## Aim
Below you will find a set of lines. Repeat them all exactly.

-- Supplied data start --

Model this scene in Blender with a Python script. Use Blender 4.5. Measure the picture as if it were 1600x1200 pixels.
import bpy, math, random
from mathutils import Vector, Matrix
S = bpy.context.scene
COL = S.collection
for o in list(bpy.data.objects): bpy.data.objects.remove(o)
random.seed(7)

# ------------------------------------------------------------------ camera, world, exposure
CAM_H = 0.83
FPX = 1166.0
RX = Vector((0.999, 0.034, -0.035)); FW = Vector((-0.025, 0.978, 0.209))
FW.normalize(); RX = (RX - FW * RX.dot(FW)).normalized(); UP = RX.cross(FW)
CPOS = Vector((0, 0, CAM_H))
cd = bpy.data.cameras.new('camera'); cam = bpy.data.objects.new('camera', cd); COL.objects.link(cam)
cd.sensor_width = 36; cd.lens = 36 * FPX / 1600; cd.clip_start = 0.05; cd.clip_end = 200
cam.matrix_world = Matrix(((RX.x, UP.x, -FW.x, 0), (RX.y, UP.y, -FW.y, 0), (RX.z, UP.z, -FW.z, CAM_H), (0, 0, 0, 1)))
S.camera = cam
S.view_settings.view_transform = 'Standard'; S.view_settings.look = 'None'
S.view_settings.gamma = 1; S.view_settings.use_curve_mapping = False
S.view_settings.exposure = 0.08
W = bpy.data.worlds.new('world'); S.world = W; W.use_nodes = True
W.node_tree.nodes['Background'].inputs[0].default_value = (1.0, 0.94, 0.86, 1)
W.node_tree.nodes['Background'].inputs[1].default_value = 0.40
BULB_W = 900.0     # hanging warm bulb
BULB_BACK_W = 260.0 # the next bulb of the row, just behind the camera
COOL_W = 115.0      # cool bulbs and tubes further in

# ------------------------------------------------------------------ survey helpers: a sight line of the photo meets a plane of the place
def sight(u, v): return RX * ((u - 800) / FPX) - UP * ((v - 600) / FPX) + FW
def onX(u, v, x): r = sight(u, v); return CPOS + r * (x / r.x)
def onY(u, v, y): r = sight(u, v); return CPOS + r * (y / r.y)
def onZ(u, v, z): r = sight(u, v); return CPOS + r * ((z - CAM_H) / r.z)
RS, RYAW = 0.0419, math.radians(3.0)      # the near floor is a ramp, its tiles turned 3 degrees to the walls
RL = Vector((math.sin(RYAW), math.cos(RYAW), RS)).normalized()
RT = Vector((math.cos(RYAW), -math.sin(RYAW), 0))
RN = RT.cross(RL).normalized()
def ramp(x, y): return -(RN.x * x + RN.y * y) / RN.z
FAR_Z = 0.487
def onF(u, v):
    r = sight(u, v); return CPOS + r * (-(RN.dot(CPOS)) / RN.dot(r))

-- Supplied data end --

## Answer below
Model this scene in Blender with a Python script. Use Blender 4.5. Measure the picture as if it were 1600x1200 pixels.
import bpy, math, random
from mathutils import Vector, Matrix
S = bpy.context.scene
COL = S.collection
for o in list(bpy.data.objects): bpy.data.objects.remove(o)
random.seed(7)

# ------------------------------------------------------------------ camera, world, exposure
CAM_H = 0.83
FPX = 1166.0
RX = Vector((0.999, 0.034, -0.035)); FW = Vector((-0.025, 0.978, 0.209))
FW.normalize(); RX = (RX - FW * RX.dot(FW)).normalized(); UP = RX.cross(FW)
CPOS = Vector((0, 0, CAM_H))
cd = bpy.data.cameras.new('camera'); cam = bpy.data.objects.new('camera', cd); COL.objects.link(cam)
cd.sensor_width = 36; cd.lens = 36 * FPX / 1600; cd.clip_start = 0.05; cd.clip_end = 200
cam.matrix_world = Matrix(((RX.x, UP.x, -FW.x, 0), (RX.y, UP.y, -FW.y, 0), (RX.z, UP.z, -FW.z, CAM_H), (0, 0, 0, 1)))
S.camera = cam
S.view_settings.view_transform = 'Standard'; S.view_settings.look = 'None'
S.view_settings.gamma = 1; S.view_settings.use_curve_mapping = False
S.view_settings.exposure = 0.08
W = bpy.data.worlds.new('world'); S.world = W; W.use_nodes = True
W.node_tree.nodes['Background'].inputs[0].default_value = (1.0, 0.94, 0.86, 1)
W.node_tree.nodes['Background'].inputs[1].default_value = 0.40
BULB_W = 900.0     # hanging warm bulb
BULB_BACK_W = 260.0 # the next bulb of the row, just behind the camera
COOL_W = 115.0      # cool bulbs and tubes further in

# ------------------------------------------------------------------ survey helpers: a sight line of the photo meets a plane of the place
def sight(u, v): return RX * ((u - 800) / FPX) - UP * ((v - 600) / FPX) + FW
def onX(u, v, x): r = sight(u, v); return CPOS + r * (x / r.x)
def onY(u, v, y): r = sight(u, v); return CPOS + r * (y / r.y)
def onZ(u, v, z): r = sight(u, v); return CPOS + r * ((z - CAM_H) / r.z)
RS, RYAW = 0.0419, math.radians(3.0)      # the near floor is a ramp, its tiles turned 3 degrees to the walls
RL = Vector((math.sin(RYAW), math.cos(RYAW), RS)).normalized()
RT = Vector((math.cos(RYAW), -math.sin(RYAW), 0))
RN = RT.cross(RL).normalized()
def ramp(x, y): return -(RN.x * x + RN.y * y) / RN.z
FAR_Z = 0.487
def onF(u, v):
    r = sight(u, v); return CPOS + r * (-(RN.dot(CPOS)) / RN.dot(r))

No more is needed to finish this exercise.